N. Gregory Mankiw is Professor of Economics at Harvard University. As a student, he studied economics at Princeton University and MIT. As a teacher, he has taught macroeconomics, microeconomics, statistics, and principles of economics. He even spent one summer long ago as a sailing instructor on Long Beach Island.

Professor Mankiw is a prolific writer and a regular participant in academic and policy debates. His research includes work on price adjustment, consumer behavior, financial markets, monetary and fiscal policy, and economic growth. His published articles have appeared in academic journals, such as the "American Economic Review", "Journal of Political Economy", and "Quarterly Journal of Economics", and in more widely accessible forums, such as "The New York Times", "The Washington Post", "The Wall Street Journal", and "Fortune".

He has written two popular textbooks--the intermediate-level textbook Macroeconomics (Worth Publishers) and the introductory textbook Principles of Economics (South-Western/Thomson). Principles of Economics has sold over a million copies and has been translated into twenty languages.

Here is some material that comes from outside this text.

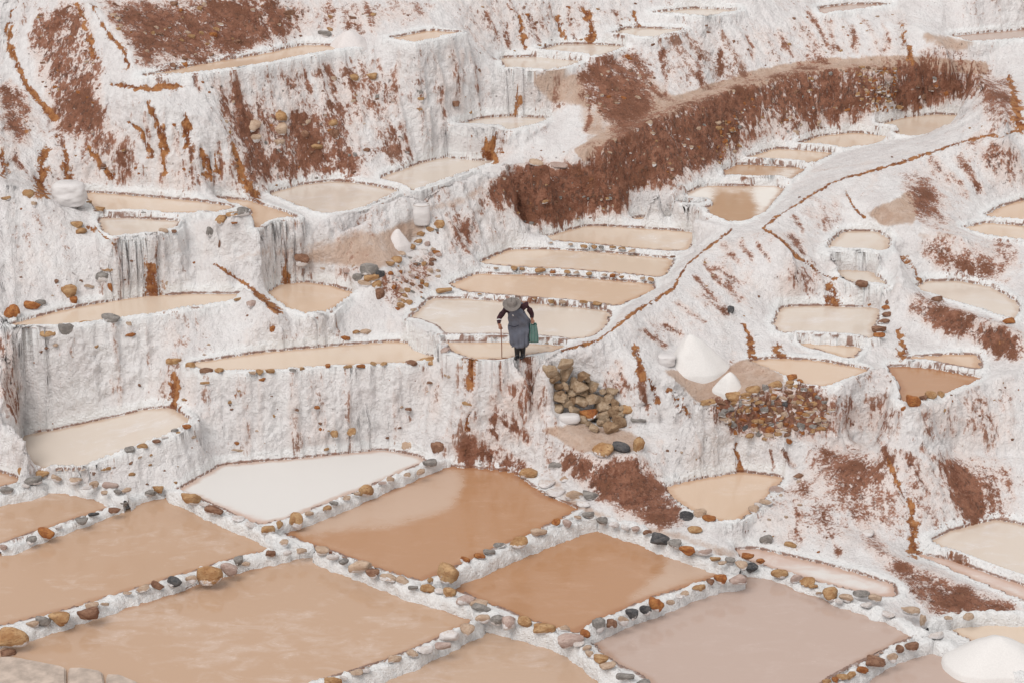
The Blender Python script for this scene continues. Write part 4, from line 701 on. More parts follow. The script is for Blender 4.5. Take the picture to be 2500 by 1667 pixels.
put(twall[5], '1008,520,28,22,ochre 988,530,22,14,ochre 970,542,24,16,ochre 958,556,22,14,ochre 942,570,28,16,ochre 926,583,26,14,tan 915,597,30,16,ochre 898,606,26,14,ochre 842,618,48,30,grey 852,640,40,18,ochre 838,655,38,18,tan 866,655,26,20,ochre 815,641,30,26,grey 872,632,26,20,dark 800,624,38,14,pinkish 690,594,42,30,brown 742,616,18,18,tan 875,676,26,32,brown 812,616,16,14,tan 900,630,14,14,rust 925,625,10,12,rust 935,650,12,10,brown 905,660,12,14,rust 955,610,12,14,brown 920,690,12,12,tan 960,640,10,12,rust 985,560,12,10,brown')
put(twall[6], '817,182,24,22,ochre 857,178,30,20,ochre 645,270,48,30,ochre 585,292,46,28,tan 762,282,40,26,ochre 727,336,44,18,ochre 965,212,18,16,grey 967,232,22,16,ochre 590,318,40,26,tan 650,300,44,34,tan 770,310,26,34,brown 905,235,28,12,pinkish 700,310,30,24,brown 845,345,20,14,brown 640,330,30,20,tan')
put(twall[13], '1637,923,46,15,ochre 1678,914,48,26,ochre 1706,905,28,14,ochre 1733,899,38,20,ochre 1760,893,18,24,grey 1785,884,38,16,ochre 1814,879,22,16,ochre 1821,864,28,14,rust 1838,878,18,24,rust 1702,925,16,20,grey 1715,939,20,20,ochre 1724,920,28,14,ochre 1771,926,14,14,grey 1805,930,16,16,dark 1865,927,36,20,ochre 1861,950,28,16,tan 1873,905,20,20,rust 1661,955,30,14,tan 1684,953,22,20,ochre 1731,967,26,14,ochre 1749,966,20,14,ochre 1678,973,16,12,ochre 1711,985,18,18,dark 1756,1008,20,12,ochre 1741,995,14,22,grey 1839,979,18,26,grey 1705,1000,14,12,tan 1850,940,22,14,rust 1790,945,20,16,brown 1770,955,22,14,brown 1745,945,16,16,grey 1695,940,14,14,brown 1720,1000,26,14,ochre 1765,985,20,20,rust 1790,975,18,16,tan 1810,990,20,14,brown 1625,940,24,12,brown 1645,935,20,12,rust 1660,975,16,12,brown 1880,960,14,20,rust 1895,935,16,20,brown 1855,890,26,14,ochre 1880,890,24,12,rust 1780,910,20,14,rust 1750,925,18,12,tan 1735,985,18,14,tan')
put(twall[15], '2100,920,40,36,rust 2138,905,26,22,ochre 2155,903,20,16,ochre 2118,908,20,16,brown')
put(twall[17], '1761,1240,34,30,grey 1816,1250,32,12,ochre 1713,1222,20,10,brown 1726,1168,28,18,tan 1758,1151,34,10,tan 1786,1123,40,14,pinkish 1831,1095,30,12,brown 1745,1160,20,12,white 1700,1195,26,8,tan')
put(twall[24], '1231,373,38,18,tan 1283,380,48,14,pinkish 1330,430,20,8,tan 1290,455,14,8,grey 1250,463,18,10,ochre 1340,453,14,8,grey 1190,440,14,7,tan 1400,430,16,10,brown')
# rubble in the banks: more of the same, scattered
def scatter(parent, n, poly, smin, smax, cols, seed, emin=.45):
    r = np.random.default_rng(seed); P = pts(poly); lo, hi = P.min(0), P.max(0); k = 0; tries = 0
    while k < n and tries < n * 40:
        tries += 1; u, v = r.uniform(lo, hi)
        if not inpoly(np.array([u]), np.array([v]), P)[0] or samp(R_earth, np.array([u]), np.array([v]))[0] < emin: continue
        w = smin + (smax - smin) * r.random() ** 2.2; stone('stone', u, v, w, w * r.uniform(.5, .95), cols[r.integers(len(cols))], parent, sink=.5, shape=('round', 'slab', 'angle')[r.integers(3)]); k += 1
def courses(parent, poly, du, dv, cols, seed, drop=0):
    r = np.random.default_rng(seed); P = pts(poly); lo, hi = P.min(0), P.max(0); n = 0
    for i, v in enumerate(np.arange(lo[1] + dv * .3, hi[1], dv)):       # laid stones, row over row
        u = lo[0] + (i % 2) * du * .5
        while u < hi[0]:
            w = du * r.uniform(.75, 1.3)
            if r.random() > drop and inpoly(np.array([u]), np.array([v]), P)[0]:
                o = stone('stone', u, v - .15 * dv + r.normal() * 1.2, w * 1.05, dv * r.uniform(.95, 1.25), cols[r.integers(len(cols))], parent, sink=.42, shape='angle' if r.random() < .45 else 'round'); n += 1
            u += w * .98
    return n
courses(twall[13], '1612,925 1640,918 1700,908 1765,896 1830,872 1850,888 1906,900 1910,995 1822,1000 1750,1010 1690,992 1640,962', 20, 12.5, ('brown', 'ochre', 'tan', 'rust', 'brown', 'ochre', 'grey'), 31, .12)
courses(twall[5], '900,640 940,598 1004,535 1012,585 990,650 940,715 905,708', 17, 12, ('tan', 'ochre', 'brown', 'pinkish', 'grey', 'white', 'white'), 32, .35)
courses(twall[12], '1968,160 2056,158 2060,258 1995,264 1985,215', 13, 9.5, ('ochre', 'tan', 'rust', 'brown', 'ochre'), 33, .12)
scatter(twall[5], 20, TWALLS[5][1], 9, 20, ('ochre', 'tan', 'brown', 'rust', 'tan', 'grey'), 2, 0)
scatter(twall[12], 150, TWALLS[12][1], 8, 22, ('ochre', 'tan', 'tan', 'brown', 'brown', 'grey', 'pinkish', 'rust'), 3)
scatter(twall[12], 30, '1960,160 2060,158 2062,262 1990,268 1940,230', 8, 17, ('ochre', 'tan', 'rust', 'ochre', 'brown'), 4)
scatter(twall[12], 36, '1640,300 1690,250 1700,340 1650,375', 8, 18, ('ochre', 'tan', 'rust'), 5, .3)
scatter(twall[22], 70, TWALLS[22][1], 8, 22, ('brown', 'rust', 'tan', 'ochre', 'brown'), 6)
scatter(twall[23], 60, TWALLS[23][1], 8, 18, ('ochre', 'rust', 'tan', 'brown'), 7, .4)
scatter(twall[24], 40, TWALLS[24][1], 7, 14, ('tan', 'brown', 'grey', 'ochre', 'brown'), 8)
scatter(twall[25], 25, TWALLS[25][1], 8, 16, ('brown', 'tan', 'rust'), 9)
scatter(twall[6], 60, TWALLS[6][1], 8, 20, ('brown', 'ochre', 'tan', 'rust', 'grey'), 10, .3)
scatter(twall[13], 10, TWALLS[13][1], 9, 18, ('ochre', 'rust', 'brown', 'tan', 'grey'), 12, .3)
for k, n in ((0, 34), (1, 12), (2, 12), (7, 8), (8, 12), (9, 12), (14, 6), (15, 14), (16, 8), (17, 12), (18, 10), (19, 4), (21, 20)):
    if k in twall: scatter(twall[k], n, TWALLS[k][1], 6, 13, ('ochre', 'brown', 'tan', 'rust', 'brown'), 20 + k, 0)

# ------------------------------------------------------------------ loose boulders, each a thing
BOULDERS = [
 (1576,1182,34,28,'dark','angular blue black boulder beside the bowl shaped pond'), (1603,1177,34,24,'tan','tan rounded boulder lying next to the blue black one'), (1621,1191,36,18,'rust','rust brown stone at the front edge of the bowl shaped pond'),
 (1383,1032,54,34,'ochre','large ochre boulder on the dirt ledge below the stone heap'), (1426,1028,50,26,'dark','knobbly dark grey rock on the dirt ledge beside the large ochre boulder'), (1468,1020,28,48,'ochre','tall upright ochre stone at the end of the dirt ledge'),
 (1598,1218,34,16,'ochre','flat ochre stone on the bank between the orange pond and the bowl shaped pond'), (1213,1085,48,20,'ochre','flat ochre slab at the top right corner of the big orange pond'), (1251,1113,44,16,'white','upper of two salt whitened flat stones on the right bank of the big orange pond'),
 (1273,1136,48,20,'white','lower of two salt whitened flat stones on the right bank of the big orange pond'), (1318,1138,50,22,'tan','tan boulder on the stony bank right of the big orange pond'), (1353,1136,42,22,'grey','grey brown boulder at the top of the stony bank by the red earth slope'),
 (1276,1072,54,22,'grey','flat grey slab at the foot of the red earth slope'), (1300,1100,36,14,'tan','thin tan slab between the grey slab and the stony bank'), (1340,1158,30,14,'white','small white stone beside the upper end of the clean white pond wall'),
 (1978,650,32,16,'brown','brown boulder perched on the channel ridge by the little oval pond'), (1996,669,18,18,'rust','small rust brown stone below the perched brown boulder'), (1996,1222,32,18,'white','salt whitened stone on the brown gully at the lower right'),
 (2151,686,32,14,'brown','brown stone on the earth wedge in front of the round right pond'), (1856,720,20,14,'grey','dark grey stone on the white ridge above the square pond'), (2320,740,36,16,'rust','rust brown stones lump at the end of the earth wedge'),
 (742,78,36,18,'grey','grey boulder beside the pale salt pile at the top'), (1448,945,44,22,'ochre','layered ochre slab lying right of the stone heap'), (1470,968,40,12,'grey','thin grey slab on the ledge right of the stone heap'), (1678,715,18,24,'dark','dark round stone stuck in the white slope below the channel ridge'),
 (2036,693,18,10,'brown','topmost brown stone of the small stack beside the square pond'), (2034,708,24,12,'rust','second stone from the top of the small brown stack by the square pond'), (2036,724,26,13,'brown','third stone from the top of the small brown stack by the square pond'), (2030,740,30,15,'brown','fourth stone from the top of the small brown stack by the square pond'), (2026,756,38,16,'brown','widest stone near the foot of the small brown stack by the square pond'), (2018,770,32,12,'rust','lowest stone of the small brown stack by the square pond'),
]
for u, v, w, h, c, lab in BOULDERS: tag(stone('boulder', u, v, w, h, c), lab, 'boulder', None, 'thing')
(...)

In addition to his teaching, research, and writing, Professor Mankiw has been a research associate of the National Bureau of Economic Research, an adviser to the Federal Reserve Bank of Boston and the Congressional Budget Office, and a member of the ETS test development committee for the advanced placement exam in economics. From 2003 to 2005 he served as Chairman of the President's Council of Economic Advisers.